Another unsolved issue is the possibility to consider regulated financial services subject to VAT upon option as a sector, as referred to in Article 173 of the VAT directive. As a reminder, two sectors are considered as two different businesses for the calculation of the recoverable VAT. As an example, France has a more restrictive approach than the UK in this regard. Taxable financial services are not a separate activity but form with VAT exempt services a joint and standalone business for which VAT is deductible using the pro rata of recovery for most of the expenses allocated to that business.  

A final question that is relevant is whether it would be possible for an EU member state to apply the option for VAT on a complex service that includes a component eligible for the option and another component ineligible? This scenario seems to be contradictory with CJEU case law. Indeed, according to the CJEU jurisprudence, as notably summarized in the Frenetikexito – Unipessoal Lda (Case C-581/19) of 4 March 2021, there is only one VAT regime applicable to a unique transaction made of a main element and ancillary ones. Nevertheless as an example, France implemented this approach in the past. This is not the case anymore.
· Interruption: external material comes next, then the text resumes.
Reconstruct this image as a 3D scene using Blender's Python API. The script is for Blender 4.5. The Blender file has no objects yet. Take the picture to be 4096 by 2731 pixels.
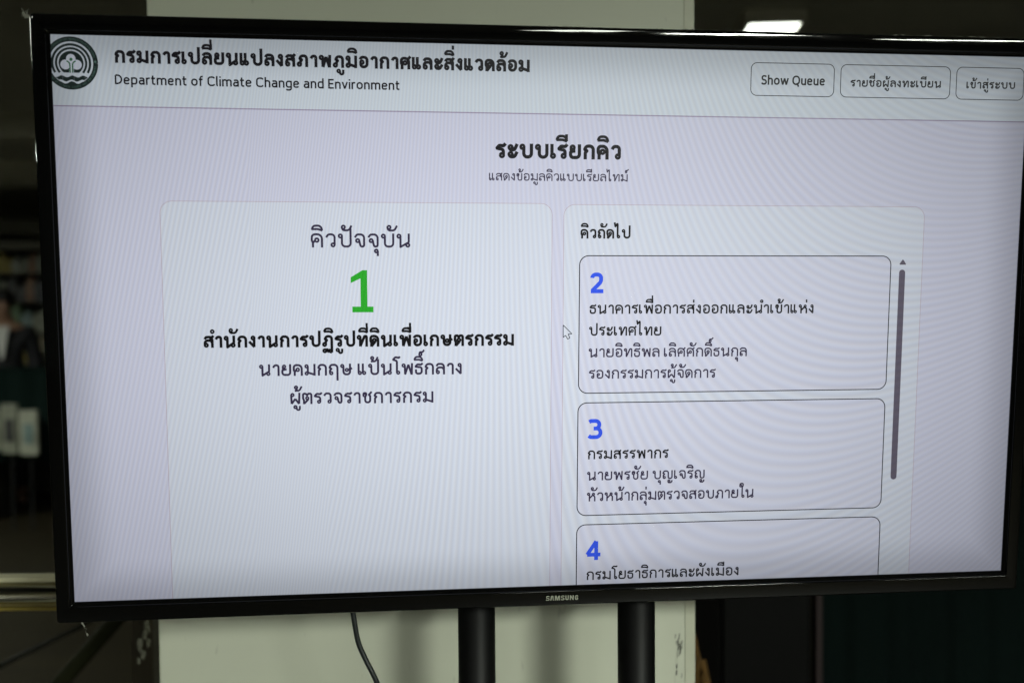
import bpy, bmesh, math, random
from mathutils import Matrix, Vector

random.seed(7)
S = bpy.context.scene
COL = S.collection

# ------------------------------------------------------------------ camera
EYE = Vector((0.0, 0.0, 1.55))
FPX = 3968.2                                    # focal length in pixels of a 4096 wide frame
up = Vector((-0.0075, 0.9994, 0.0329)).normalized()
fw = Vector((0, 0, -1)); fw = (fw - up * fw.dot(up)).normalized()
rt = fw.cross(up)
M = Matrix((rt, fw, up))                        # camera axes -> world axes
cd = bpy.data.cameras.new('camera'); cam = bpy.data.objects.new('camera', cd); COL.objects.link(cam)
cam.matrix_world = Matrix.Translation(EYE) @ M.to_4x4()
cd.sensor_width = 36.0; cd.sensor_fit = 'HORIZONTAL'; cd.lens = FPX / 4096 * 36
cd.clip_start = 0.05; cd.clip_end = 200
cd.dof.use_dof = True; cd.dof.focus_distance = 0.985; cd.dof.aperture_fstop = 3.3; cd.dof.aperture_blades = 8
S.camera = cam
S.cycles.pixel_filter_width = 1.1

# ------------------------------------------------------------------ world, exposure
w = bpy.data.worlds.new('World'); S.world = w; w.use_nodes = True
bg = w.node_tree.nodes['Background']; bg.inputs[0].default_value = (0.8, 1.0, 0.75, 1); bg.inputs[1].default_value = 0.02
S.view_settings.view_transform = 'Standard'; S.view_settings.look = 'None'
S.view_settings.exposure = 0.0; S.view_settings.gamma = 1.0; S.view_settings.use_curve_mapping = False
CEIL = 2.65
LAMP = (0.94, 1.0, 0.88)
# ceiling light fittings: centre x, y, strength; last two added to brighten the left side
LIGHTS = [(1.20, -3.10, 45.0), (1.95, -2.90, 345.0), (1.03, 4.32, 4.0), (-1.9, -3.4, 45.0), (3.25, -2.90, 110.0), (-5.2, 5.2, 170.0), (-2.6, 3.2, 32.0)]


def at(px, py, d):
    """point in the hall seen at pixel (px, py) of the 4096 wide frame, d metres ahead"""
    c = Vector(((px - 2048) / FPX * d, -(py - 1365.5) / FPX * d, -d))
    return EYE + M @ c


# ------------------------------------------------------------------ helpers
def tag(o, label=None, cat=None, group=None, kind=None):
    if label: o['label'] = label
    if cat: o['category'] = cat
    if group: o['group'] = group
    if kind: o['kind'] = kind
    return o


def empty(name, loc, label, cat, group=None):
    o = bpy.data.objects.new(name, None); COL.objects.link(o); o.location = loc
    o.empty_display_size = 0.05
    return tag(o, label, cat, group)


def obj(name, bm, mat, parent=None, smooth=False, local=False):
    """bm in world coordinates (or in the parent's own when local)"""
    me = bpy.data.meshes.new(name)
    if smooth:
        for f in bm.faces: f.smooth = True
    bm.to_mesh(me); bm.free()
    o = bpy.data.objects.new(name, me); COL.objects.link(o)
    if mat: me.materials.append(mat)
    if parent:
        o.parent = parent
        if not local: me.transform(Matrix.Translation(-parent.location))
    return o


def box(bm, lo, hi, bev=0.0):
    lo, hi = Vector(lo), Vector(hi)
    m = Matrix.Translation((lo + hi) / 2) @ Matrix.Diagonal((*(hi - lo), 1))
    r = bmesh.ops.create_cube(bm, size=1, matrix=m)
    if bev:
        vs = set(r['verts']); es = [e for e in bm.edges if e.verts[0] in vs and e.verts[1] in vs]
        bmesh.ops.bevel(bm, geom=es, offset=bev, segments=2, affect='EDGES', profile=0.5)
    return bm


def tube(bm, pts, rad, n=12, caps=True):
    pts = [Vector(p) for p in pts]
    rr = rad if isinstance(rad, (list, tuple)) else [rad] * len(pts)
    rings = []; nrm = None
    for i, p in enumerate(pts):
        t = (pts[min(i + 1, len(pts) - 1)] - pts[max(i - 1, 0)]).normalized()
        if nrm is None:
            nrm = t.orthogonal().normalized()
        nrm = (nrm - t * nrm.dot(t)).normalized(); b = t.cross(nrm)
        rings.append([bm.verts.new(p + rr[i] * (math.cos(2 * math.pi * k / n) * nrm + math.sin(2 * math.pi * k / n) * b)) for k in range(n)])
    for a, b in zip(rings, rings[1:]):
        for k in range(n):
            bm.faces.new((a[k], a[(k + 1) % n], b[(k + 1) % n], b[k]))
    if caps:
        bm.faces.new(rings[0][::-1]); bm.faces.new(rings[-1])
    return bm


def mat(name, col, rough=0.6, noise=0.0, scale=8.0, spec=0.5, metal=0.0, bump=0.0, emit=None, stretch=None, coat=0.0):
    m = bpy.data.materials.new(name); m.use_nodes = True
    nt = m.node_tree; N = nt.nodes; p = N['Principled BSDF']
    p.inputs['Base Color'].default_value = (*col, 1); p.inputs['Roughness'].default_value = rough
    p.inputs['Specular IOR Level'].default_value = spec; p.inputs['Metallic'].default_value = metal
    p.inputs['Coat Weight'].default_value = coat
    if noise or bump:
        tc = N.new('ShaderNodeTexCoord'); nz = N.new('ShaderNodeTexNoise'); nz.inputs['Scale'].default_value = scale
        nz.inputs['Detail'].default_value = 6
        if stretch:
            mp = N.new('ShaderNodeMapping'); mp.inputs['Scale'].default_value = stretch
            nt.links.new(tc.outputs['Object'], mp.inputs[0]); nt.links.new(mp.outputs[0], nz.inputs['Vector'])
        else:
            nt.links.new(tc.outputs['Object'], nz.inputs['Vector'])
        if noise:
            cr = N.new('ShaderNodeValToRGB')
            cr.color_ramp.elements[0].position = 0.3; cr.color_ramp.elements[1].position = 0.7
            cr.color_ramp.elements[0].color = (*[c * (1 - noise) for c in col], 1)
            cr.color_ramp.elements[1].color = (*[min(1, c * (1 + noise)) for c in col], 1)
            nt.links.new(nz.outputs[0], cr.inputs[0]); nt.links.new(cr.outputs[0], p.inputs['Base Color'])
        if bump:
            b = N.new('ShaderNodeBump'); b.inputs['Strength'].default_value = bump; b.inputs['Distance'].default_value = 0.01
            nt.links.new(nz.outputs[0], b.inputs['Height']); nt.links.new(b.outputs[0], p.inputs['Normal'])
    if emit:
        p.inputs['Emission Color'].default_value = (*LAMP, 1); p.inputs['Emission Strength'].default_value = emit
    return m


# ------------------------------------------------------------------ the hall
def slab(name, lo, hi, m):
    o = obj(name, box(bmesh.new(), lo, hi), m); o['kind'] = 'structure'; return o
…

So, as we can see, a first conclusion only focused on the deductible VAT savings may be rapidly counterbalanced by many other issues to be solved before making the final decision. These issues are the downside of a flexible regime. However, flexibility is likely the best approach in a continuous innovative and evolving market, provided that definitions used by the EU member states for both the scope of the exemption and the option are clear and harmonized. Our hope is that the EU member states will "opt in" for this approach.


1 Austria, Belgium, Bulgaria, Croatia, Estonia, France, Germany, Lithuania and Poland have currently implemented the "option to tax" for financial services, but not in a uniform manner.